If I may bring in some mixture of personal anecdotes and evidence from my religion (Buddhism), I think that you may be interested.Secret Alias wrote: ↑Tue Sep 14, 2021 8:34 am I've been wondering about this. The standard understanding is 'no' because philosophers weren't believers in Christ. But when you start going through the list of names there is something of a philosophical foundation to Christianity.
Justin Martyr = philosopher
Clement of Alexandria = philosopher
Origen = philosopher
most of the Alexandrian fathers or heads of the catechetical school = philosophers
Tatian = probably a philosopher
Marcion is repeatedly accused by Justin of stealing from Plato
Celsus accuses the evangelist(s) of stealing from Plato
the various 'heresies' were conceived as 'philosophical schools'
I know we tend to limit philosophy to a certain concept i.e. one of the many philosophical schools. But I wonder whether Clement gets it right when he envisions Christianity as 'the true philosophy' and that all the 'sects' (whether Greek or Hebrew or Christian) are corruptions of that philosophy.
I wonder whether 'primitive Christianity' was just a myth.
Based upon my personal experiences and readings about fellow converts to Buddhism, many converts to Buddhism tend to be attracted to the more philosophical/abstract ideas within Buddhism rather than the devotional aspects - although this is not universal. I, for example, treasure Buddhism for its excellence in refuting claims that souls exist, that uncreated creator gods exist, and for its value in defining right conduct, yet struggle to remember to bow before all Buddha images and seldom participate in pujas. Most other converts to Buddhism are attracted to it because of its meditational techniques and promises of calmness during this life.

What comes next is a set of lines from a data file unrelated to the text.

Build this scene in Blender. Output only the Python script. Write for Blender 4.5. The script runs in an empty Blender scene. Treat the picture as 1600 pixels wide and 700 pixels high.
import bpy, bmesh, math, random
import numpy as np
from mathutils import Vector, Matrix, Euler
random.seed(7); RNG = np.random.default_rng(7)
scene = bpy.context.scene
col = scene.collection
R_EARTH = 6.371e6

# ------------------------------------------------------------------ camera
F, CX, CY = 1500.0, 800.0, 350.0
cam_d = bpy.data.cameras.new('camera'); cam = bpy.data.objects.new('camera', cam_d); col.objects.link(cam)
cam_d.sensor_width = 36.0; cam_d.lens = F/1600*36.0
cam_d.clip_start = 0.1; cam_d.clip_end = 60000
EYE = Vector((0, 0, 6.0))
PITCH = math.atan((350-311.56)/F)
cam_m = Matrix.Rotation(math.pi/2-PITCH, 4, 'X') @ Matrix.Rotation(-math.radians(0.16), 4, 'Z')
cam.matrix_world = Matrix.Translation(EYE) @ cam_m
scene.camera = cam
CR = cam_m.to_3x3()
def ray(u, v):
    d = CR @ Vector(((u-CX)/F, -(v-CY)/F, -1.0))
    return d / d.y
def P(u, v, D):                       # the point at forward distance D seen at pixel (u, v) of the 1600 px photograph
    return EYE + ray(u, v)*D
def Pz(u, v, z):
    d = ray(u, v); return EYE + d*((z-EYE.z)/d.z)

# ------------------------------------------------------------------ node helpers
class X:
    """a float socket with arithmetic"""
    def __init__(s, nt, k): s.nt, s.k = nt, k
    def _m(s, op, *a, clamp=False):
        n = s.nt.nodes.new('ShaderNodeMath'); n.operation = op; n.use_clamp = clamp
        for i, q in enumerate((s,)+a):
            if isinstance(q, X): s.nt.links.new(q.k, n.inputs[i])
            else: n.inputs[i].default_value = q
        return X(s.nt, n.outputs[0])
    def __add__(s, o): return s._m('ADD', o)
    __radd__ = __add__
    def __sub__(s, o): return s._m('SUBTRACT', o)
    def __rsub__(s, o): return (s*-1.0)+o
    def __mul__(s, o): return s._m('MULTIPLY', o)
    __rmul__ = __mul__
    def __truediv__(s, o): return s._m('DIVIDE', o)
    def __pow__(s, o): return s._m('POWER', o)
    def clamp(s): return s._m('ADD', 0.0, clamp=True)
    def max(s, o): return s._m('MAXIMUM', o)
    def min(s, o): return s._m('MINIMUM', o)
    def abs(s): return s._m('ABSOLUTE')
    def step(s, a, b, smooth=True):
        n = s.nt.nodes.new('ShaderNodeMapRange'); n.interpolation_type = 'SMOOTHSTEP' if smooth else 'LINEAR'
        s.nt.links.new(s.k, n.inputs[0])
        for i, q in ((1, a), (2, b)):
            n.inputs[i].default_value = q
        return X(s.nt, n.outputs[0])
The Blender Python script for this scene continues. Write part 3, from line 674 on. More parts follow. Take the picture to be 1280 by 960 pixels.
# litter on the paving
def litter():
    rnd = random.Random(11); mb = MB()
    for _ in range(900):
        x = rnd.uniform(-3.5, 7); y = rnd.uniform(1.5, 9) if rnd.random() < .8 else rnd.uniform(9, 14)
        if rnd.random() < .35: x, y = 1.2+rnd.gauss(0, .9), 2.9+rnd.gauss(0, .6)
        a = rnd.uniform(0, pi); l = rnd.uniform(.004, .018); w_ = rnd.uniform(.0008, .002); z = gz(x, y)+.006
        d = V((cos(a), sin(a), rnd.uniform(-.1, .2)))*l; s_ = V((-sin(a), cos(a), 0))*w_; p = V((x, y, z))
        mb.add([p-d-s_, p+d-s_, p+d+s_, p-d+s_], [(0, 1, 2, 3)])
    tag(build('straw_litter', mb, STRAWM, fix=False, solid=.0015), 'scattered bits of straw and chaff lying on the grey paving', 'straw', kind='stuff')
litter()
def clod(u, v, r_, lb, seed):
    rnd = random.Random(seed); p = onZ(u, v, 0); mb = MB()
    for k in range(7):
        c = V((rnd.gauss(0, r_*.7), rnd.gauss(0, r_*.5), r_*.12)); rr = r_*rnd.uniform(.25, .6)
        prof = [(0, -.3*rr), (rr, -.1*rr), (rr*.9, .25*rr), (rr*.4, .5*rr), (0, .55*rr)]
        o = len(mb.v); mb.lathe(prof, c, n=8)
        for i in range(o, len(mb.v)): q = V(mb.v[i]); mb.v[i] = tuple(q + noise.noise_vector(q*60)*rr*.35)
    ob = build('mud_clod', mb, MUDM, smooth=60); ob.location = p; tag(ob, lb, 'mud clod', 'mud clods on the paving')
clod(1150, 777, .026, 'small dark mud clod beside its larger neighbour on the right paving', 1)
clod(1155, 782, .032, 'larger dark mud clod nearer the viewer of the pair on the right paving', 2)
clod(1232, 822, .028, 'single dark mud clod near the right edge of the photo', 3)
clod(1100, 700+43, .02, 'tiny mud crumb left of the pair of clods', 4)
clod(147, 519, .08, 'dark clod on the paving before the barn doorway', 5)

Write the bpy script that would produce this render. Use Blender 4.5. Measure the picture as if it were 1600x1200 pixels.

There is often tension (which I have at times struggled with) between converts' understandings about what Buddhism is and born members' understandings, which converts often dismiss as superstition. A similar process might have been common among Christians - cf., Origen's stressing the allegorical/deeper meaning of the Christians' scriptures rather than the surface/literal.
Furthermore, scholars of Buddhism who are not familiar with the multiplicity of forms that Buddhist faith can take may find themselves surprised by the co-existence of philosophy and religion in the same person or text. Thus, the Buddhist convert and translator Edward Conze regarded the sections in the Buddhist "Perfection of Wisdom in 8,000 Lines" Sutra describing the salvific powers that Akṣobhya Buddha has as being a later interpolation of religion into a philosophical text, and the Buddhist traveller Xuanzang, in addition to studying and accepting as true Yogacara Buddhist philosophy at Nalanda's university, was greatly devoted to the Future Buddha Meitraya - to the extent that when he was in danger he meditated about the Future Buddha Meitraya rather than about Yogacara Buddhist philosophy. It is entirely possible that the Christian leaders in the list that I quote from similarly mixed philosophical and religious aspects of their Christian faith.